No defence witnesses called in Entwistle murder trial
Jurors trying Englishman Neil Entwistle accused of the murders of his American wife and baby are to hear closing arguments.
Entwistle's defence team offered no witnesses after the prosecutors rested their case on Monday.
The 29-year-old former IT worker denies killing his 27-year-old wife Rachel and nine-month-old daughter Lillian Rose on January 20, 2006.
Judge Diane Kottmyer told the jury at the Middlesex County Superior Court that there would be a break for legal arguments before closing speeches would be heard.
Entwistle had a secret life in which he trawled the internet for escorts and looked at websites about bankruptcy, killing and suicide before shooting dead his family in the four-poster bed at their new home in Hopkinton, Massachusetts, the court has heard.
The jury panel of eight men and eight women was told that a post-mortem examination found Rachel was shot in the forehead at close range and Lillian was killed with a bullet which passed through her abdomen and lodged above her mother's left breast as she cradled her on the bed.

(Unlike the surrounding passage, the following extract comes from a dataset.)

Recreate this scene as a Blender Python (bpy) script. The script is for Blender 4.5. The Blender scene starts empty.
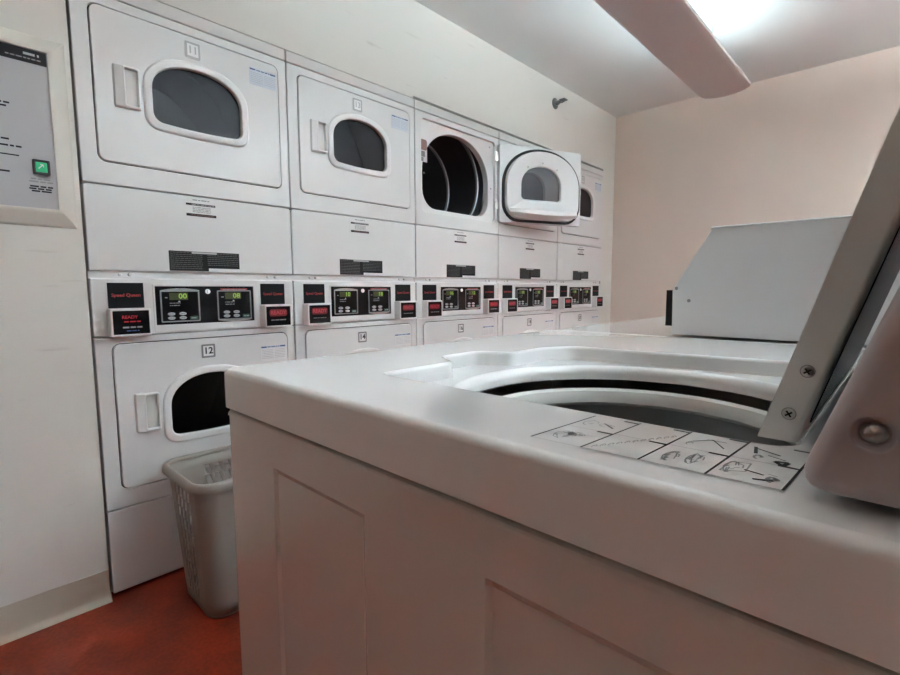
import bpy, math, random
from mathutils import Vector, Matrix
from mathutils.geometry import tessellate_polygon
random.seed(7)
S = bpy.context.scene
COL = S.collection
PI = math.pi

# ------------------------------------------------------------------ camera, world, exposure
cam_d = bpy.data.cameras.new('camera')
cam = bpy.data.objects.new('camera', cam_d); COL.objects.link(cam)
cam_d.sensor_width = 36.0
cam_d.lens = 485.92 / 900 * 36.0
cam_d.clip_start = 0.01
YAW, PITCH, ROLL = 0.755585, -0.09904, -0.00297
fw = Vector((-math.sin(YAW) * math.cos(PITCH), math.cos(YAW) * math.cos(PITCH), math.sin(PITCH)))
rt = Vector((math.cos(YAW), math.sin(YAW), 0)); up = rt.cross(fw)
rt, up = math.cos(ROLL) * rt + math.sin(ROLL) * up, -math.sin(ROLL) * rt + math.cos(ROLL) * up
mw = Matrix.Identity(4)
for i in range(3):
    mw[i][0], mw[i][1], mw[i][2] = rt[i], up[i], -fw[i]
mw.translation = Vector((1.8391, -0.33404, 1.00577))
cam.matrix_world = mw
S.camera = cam

world = bpy.data.worlds.new('world'); S.world = world
world.use_nodes = True
world.node_tree.nodes['Background'].inputs[0].default_value = (0.9, 0.85, 0.8, 1)
world.node_tree.nodes['Background'].inputs[1].default_value = 0.0
S.view_settings.view_transform = 'Standard'
S.view_settings.look = 'None'
S.view_settings.exposure = 0.1
S.view_settings.gamma = 1.0
S.view_settings.use_curve_mapping = False
try:
    S.cycles.max_bounces = 14; S.cycles.diffuse_bounces = 8; S.cycles.glossy_bounces = 6
    S.cycles.use_denoising = True
    S.cycles.sample_clamp_indirect = 0.0
    S.cycles.caustics_reflective = False
except Exception:
    pass
LAMP_POWER, SIDE_FILL_POWER, REAR_FILL_POWER = 16.0, 165.0, 12.0  # side and rear values drive the added fill troughs

# ------------------------------------------------------------------ materials
def mat(name, col, rough=0.5, metal=0.0, coat=0.0, emit=None, estr=0.0, spec=0.5, noise=None, bump=None):
    m = bpy.data.materials.new(name); m.use_nodes = True
    nt = m.node_tree; b = nt.nodes['Principled BSDF']
    b.inputs['Base Color'].default_value = (*col, 1)
    b.inputs['Roughness'].default_value = rough
    b.inputs['Metallic'].default_value = metal
    b.inputs['Coat Weight'].default_value = coat
    b.inputs['Coat Roughness'].default_value = 0.06
    b.inputs['Specular IOR Level'].default_value = spec
    if emit:
        b.inputs['Emission Color'].default_value = (*emit, 1)
        b.inputs['Emission Strength'].default_value = estr
    if noise:                                     # (scale, second colour, low, high, detail)
        tc = nt.nodes.new('ShaderNodeTexCoord'); n = nt.nodes.new('ShaderNodeTexNoise')
        n.inputs['Scale'].default_value = noise[0]; n.inputs['Detail'].default_value = noise[4]
        r = nt.nodes.new('ShaderNodeValToRGB')
        r.color_ramp.elements[0].position = noise[2]; r.color_ramp.elements[1].position = noise[3]
        r.color_ramp.elements[0].color = (*col, 1); r.color_ramp.elements[1].color = (*noise[1], 1)
        nt.links.new(tc.outputs['Object'], n.inputs['Vector'])
        nt.links.new(n.outputs['Fac'], r.inputs['Fac'])
        nt.links.new(r.outputs['Color'], b.inputs['Base Color'])
    if bump:                                      # (scale, strength)
        tc = nt.nodes.new('ShaderNodeTexCoord'); n = nt.nodes.new('ShaderNodeTexNoise')
        n.inputs['Scale'].default_value = bump[0]; n.inputs['Detail'].default_value = 4
        bp = nt.nodes.new('ShaderNodeBump'); bp.inputs['Strength'].default_value = bump[1]
        bp.inputs['Distance'].default_value = 0.004
        nt.links.new(tc.outputs['Object'], n.inputs['Vector'])
        nt.links.new(n.outputs['Fac'], bp.inputs['Height'])
        nt.links.new(bp.outputs['Normal'], b.inputs['Normal'])
    return m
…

Entwistle, who told US authorities he found the bodies after returning from a shopping trip, faces life in prison without the possibility of parole if convicted of the double murder.
Earlier, the jury heard a recording of a phone call between Middlesex state trooper Robert Manning and Entwistle on January 26, after he travelled to England on a one-way ticket.
Entwistle simply responded "OK" when Mr Manning, the lead investigator in the case, told him the deaths were being treated as the result of "foul play".
He also said that when he saw the bodies there was "no question" that they were dead and asked whether the trooper thought his wife and baby had suffered.